● STATED GOAL
Without the pictures, set down every line of the data exactly.

════════

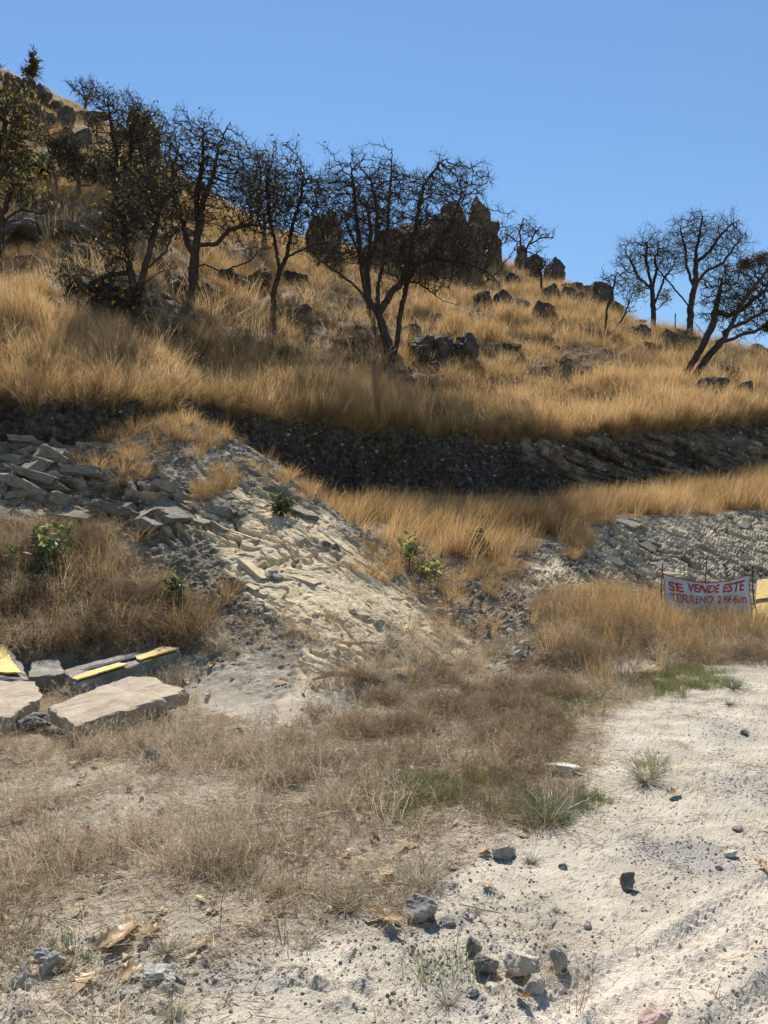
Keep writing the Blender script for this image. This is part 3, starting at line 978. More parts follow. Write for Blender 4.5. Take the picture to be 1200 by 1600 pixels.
def tubes(A, B, ra, rb, sides):
    """separate tapered tubes from A to B as quads"""
    n = len(A)
    d = B - A
    L = np.linalg.norm(d, axis=1, keepdims=True) + 1e-9
    d = d / L
    ref = np.where(np.abs(d[:, 2:3]) > 0.9, np.array([[1.0, 0, 0]]), np.array([[0, 0, 1.0]]))
    u = np.cross(d, ref); u /= np.linalg.norm(u, axis=1, keepdims=True) + 1e-9
    v = np.cross(d, u)
    ang = np.arange(sides) / sides * 2 * math.pi
    ring = u[:, None, :] * np.cos(ang)[None, :, None] + v[:, None, :] * np.sin(ang)[None, :, None]
    A2 = A - d * np.minimum(ra, L[:, 0] * 0.3)[:, None] * 0.5
    V = np.concatenate([A2[:, None] + ring * ra[:, None, None], B[:, None] + ring * rb[:, None, None]], 1).reshape(-1, 3)
    base = (np.arange(n) * sides * 2)[:, None]
    k = np.arange(sides); k2 = (k + 1) % sides
    Fq = np.stack([base + k, base + k2, base + sides + k2, base + sides + k], -1).reshape(-1, 4)
    return V, Fq


def chain_tube(pts, rad, sides, seed=0):
    """one continuous tapering tube along a polyline, slightly fluted like bark"""
    n = len(pts)
    t = np.gradient(pts, axis=0)
    t /= np.linalg.norm(t, axis=1, keepdims=True) + 1e-9
    ref = np.array([0.31, 0.92, 0.1])
    u = np.cross(t, ref); u /= np.linalg.norm(u, axis=1, keepdims=True) + 1e-9
    v = np.cross(t, u)
    ang = np.arange(sides) / sides * 2 * math.pi
    rr = rad[:, None] * (1 + .16 * vnoise(np.stack(np.broadcast_arrays(np.arange(n)[:, None] * .35, np.cos(ang)[None] * 1.6 + seed, np.sin(ang)[None] * 1.6), -1), seed))
    ring = pts[:, None] + (u[:, None] * np.cos(ang)[None, :, None] + v[:, None] * np.sin(ang)[None, :, None]) * rr[..., None]
    i = np.arange(n - 1)[:, None] * sides
    k = np.arange(sides); k2 = (k + 1) % sides
    Fq = np.stack([i + k, i + k2, i + sides + k2, i + sides + k], -1).reshape(-1, 4)
    return ring.reshape(-1, 3), Fq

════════

● TASK RESULT
Keep writing the Blender script for this image. This is part 3, starting at line 978. More parts follow. Write for Blender 4.5. Take the picture to be 1200 by 1600 pixels.
def tubes(A, B, ra, rb, sides):
    """separate tapered tubes from A to B as quads"""
    n = len(A)
    d = B - A
    L = np.linalg.norm(d, axis=1, keepdims=True) + 1e-9
    d = d / L
    ref = np.where(np.abs(d[:, 2:3]) > 0.9, np.array([[1.0, 0, 0]]), np.array([[0, 0, 1.0]]))
    u = np.cross(d, ref); u /= np.linalg.norm(u, axis=1, keepdims=True) + 1e-9
    v = np.cross(d, u)
    ang = np.arange(sides) / sides * 2 * math.pi
    ring = u[:, None, :] * np.cos(ang)[None, :, None] + v[:, None, :] * np.sin(ang)[None, :, None]
    A2 = A - d * np.minimum(ra, L[:, 0] * 0.3)[:, None] * 0.5
    V = np.concatenate([A2[:, None] + ring * ra[:, None, None], B[:, None] + ring * rb[:, None, None]], 1).reshape(-1, 3)
    base = (np.arange(n) * sides * 2)[:, None]
    k = np.arange(sides); k2 = (k + 1) % sides
    Fq = np.stack([base + k, base + k2, base + sides + k2, base + sides + k], -1).reshape(-1, 4)
    return V, Fq


def chain_tube(pts, rad, sides, seed=0):
    """one continuous tapering tube along a polyline, slightly fluted like bark"""
    n = len(pts)
    t = np.gradient(pts, axis=0)
    t /= np.linalg.norm(t, axis=1, keepdims=True) + 1e-9
    ref = np.array([0.31, 0.92, 0.1])
    u = np.cross(t, ref); u /= np.linalg.norm(u, axis=1, keepdims=True) + 1e-9
    v = np.cross(t, u)
    ang = np.arange(sides) / sides * 2 * math.pi
    rr = rad[:, None] * (1 + .16 * vnoise(np.stack(np.broadcast_arrays(np.arange(n)[:, None] * .35, np.cos(ang)[None] * 1.6 + seed, np.sin(ang)[None] * 1.6), -1), seed))
    ring = pts[:, None] + (u[:, None] * np.cos(ang)[None, :, None] + v[:, None] * np.sin(ang)[None, :, None]) * rr[..., None]
    i = np.arange(n - 1)[:, None] * sides
    k = np.arange(sides); k2 = (k + 1) % sides
    Fq = np.stack([i + k, i + k2, i + sides + k2, i + sides + k], -1).reshape(-1, 4)
    return ring.reshape(-1, 3), Fq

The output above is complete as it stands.